Sunday, September 26, 2010

Drottningholm Court Theatre, 1764-1766, Stockholm

Today I visited one of the most incredible spaces I have ever had the honor to momentarily inhabit: the Drottningholm Court Theatre, a former royal summer theatre at the Drottningholm Royal Park, a UNESCO World Heritage site in Stockholm, Sweden.

The Drottningholm Court Theatre was described memorably by our tour guide as "an intact baroque theater unique for never having been restored." This intactness includes not just paint, chandeliers, stage, and viewing boxes but also extends--astoundingly!--to the stage machinery and special effects, which are not only original but also still used in productions! The sets and "side flats" are not original, but are utterly convincing and painstaking reproductions in canvas and wood from originals found under a meter of dust when the theatre was rediscovered in 1921. The theatre also has--and continues to use!--machinery for lowering a person from the ceiling, as in the case of a goddess descending on a cloud, as well and a trap door to be used in such cases as "drowning heroines or sudden appearances."

During the summer, the Drottningholm Court Theatre stages 18th Century operas and ballets using these replica sets and the original stage machinery to create a completely immersive 18th Century theatre experience; unfortunately for me, the productions had already ended for the season before I arrived, so I had to content myself with volunteering to operate the "gale machine" (a wooden wheel whirled around inside a tight canvas strip producing with its friction a sound remarkably like howling winds) while my volunteer-partner worked the thunder machine--a box of rocks tossed this way and that by the pull of a rope.
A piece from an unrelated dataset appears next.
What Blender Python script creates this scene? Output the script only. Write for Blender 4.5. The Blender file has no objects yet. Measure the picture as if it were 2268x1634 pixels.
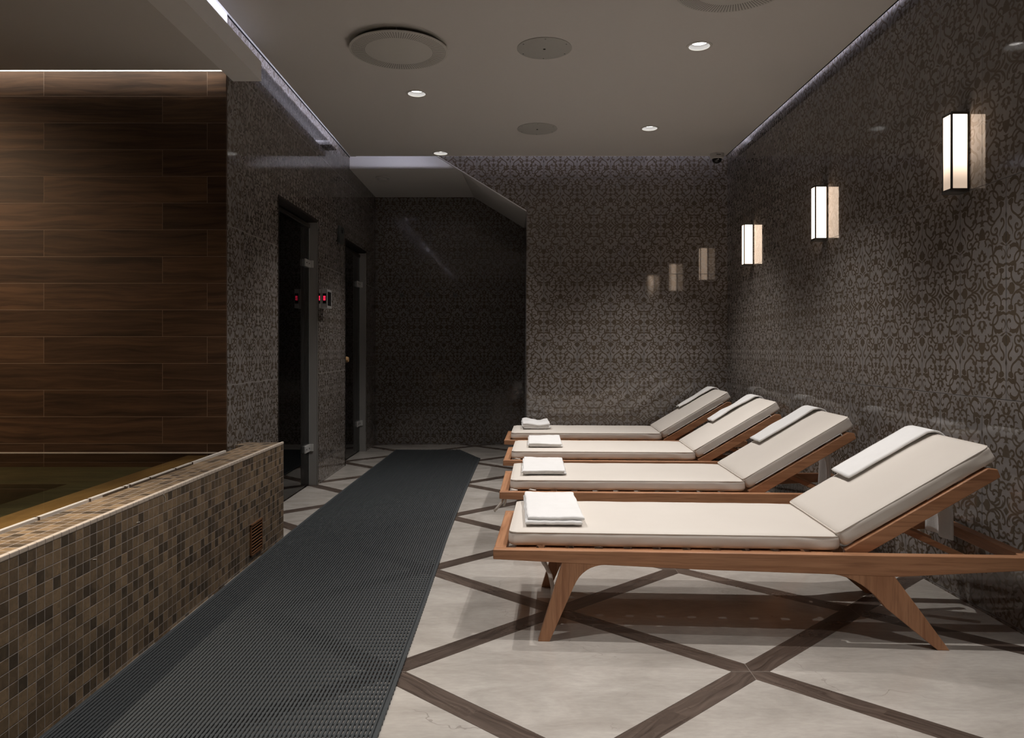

The video above helps give a sense of the charm and wonder of these wonderful antique sets and machineries in motion where my words fail; both the video and a visit to this really fantastic--in ever sense of the word--theatre are highly recommended! I am already fantasizing about a return trip just to see The Magic Flute in this environment.

To find out more about the Drottningholm Court Theatre, click here.

Thanks so much to friend, friend-of-the-blog, and author of the wonderful book Death, Modernity, and the Body: Sweden 1870-1940 Eva Åhrén for telling me about this incredible place, and for all her other wonderful Sweden tips as well.


Sophia Walker said...

I hate to trash on the US, but the sights in Europe literally take your breath way like nothing here. I'm envious!

Unknown said...

Joanna! you must be seeing so many amazing sites, I look forward to seeing your photographs!

Anonymous said...

Beautiful! The texture of the walls and ceiling is positively sublime! Thank you for posting!